Welcome to Issue 12.2

“Fishwife (the Selkie Escapes)” by Autumn White

A Note from the Editor:

When I was little, I picked favorite words for how they sounded. “Bubble.” “Lullaby.” “Marshmallow.” I liked the softness of them, how they felt in my mouth. Now, I care more about what words mean. My favorite word these days is ambedo—a kind of melancholic trance where you become fully absorbed in the sensory details of a moment. That word captures the kind of writing I love most. The kind that lingers. That’s honest, vivid, and willing to sit in discomfort without trying to fix it.

That’s the kind of work we’ve gathered in this issue of Rappahannock Review.

Being an editor for this journal changed how I read. It made me slower, softer, more curious. I found myself drawn not to the tidiest pieces, but to the ones that unsettled me a little, ones that made me think. I learned to trust that feeling. Not just being impressed, but being moved. I spent a lot of time thinking about rhythm, contrast, and emotion, how the pieces speak to each other, how the whole issue breathes as one. As a team, we poured ourselves into this work. Through our insight, care, and shared love for the pieces, we’ve shaped something so raw and real and deeply honest.
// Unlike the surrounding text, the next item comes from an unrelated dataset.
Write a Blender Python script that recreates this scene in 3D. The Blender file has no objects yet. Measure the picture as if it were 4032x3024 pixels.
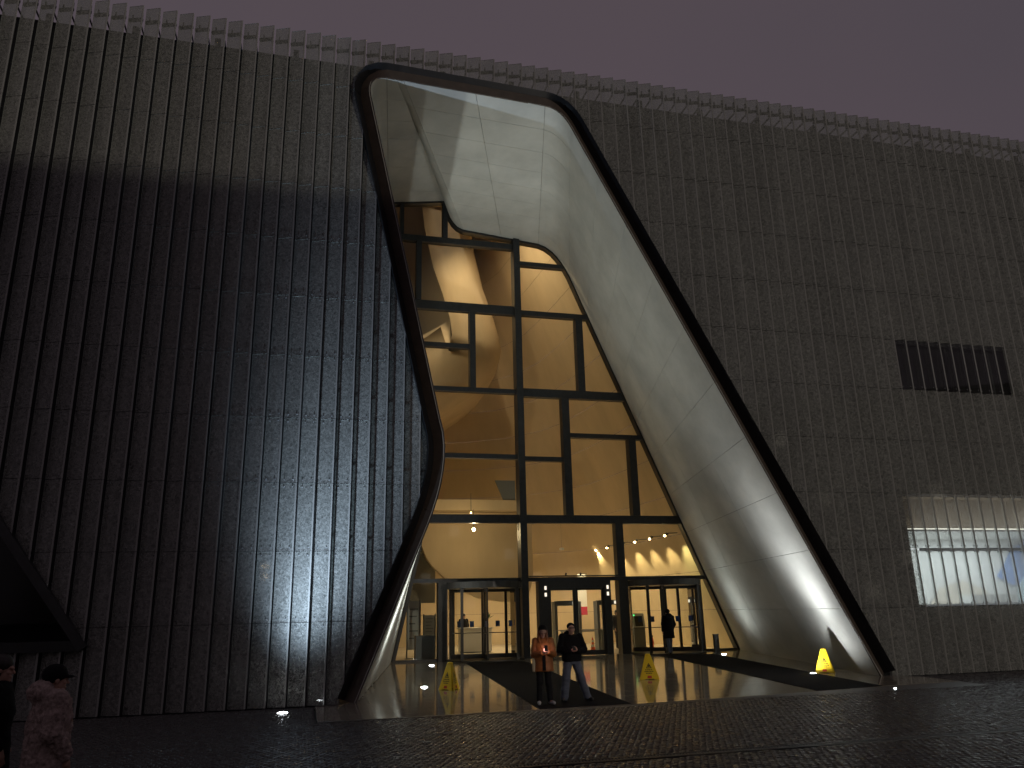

There are threads of grief, resilience, memory, and place running through this issue. Elina Kumra’s “Beneath the Broken Arc: A Gaza Elegy,” one of the strongest nonfiction pieces I’ve ever read, doesn’t offer comfort; it strips myth down to its bones and asks what’s left when stories can’t carry the weight of real suffering. Marco Etheridge’s “Tati and Darkness” lets form blur with perspective, told through the voice of Darkness itself. The story leans into contrast, holding light and shadow, fear and tenderness, without forcing a clear divide. Alexis Barton’s “The Unspoken Space Between Dusk and Dark” moves with restraint. Its long, careful lines mirror the slow work of grief.

Ambedo captures the feeling of standing outside in a thunderstorm, soaked to the skin, overwhelmed, yet completely present. It’s that sensation of being flooded with something too big to name, of holding still in the middle of it all. That’s how reading this issue felt. It left me drenched in feeling. Awake. I hope it leaves you a little drenched too.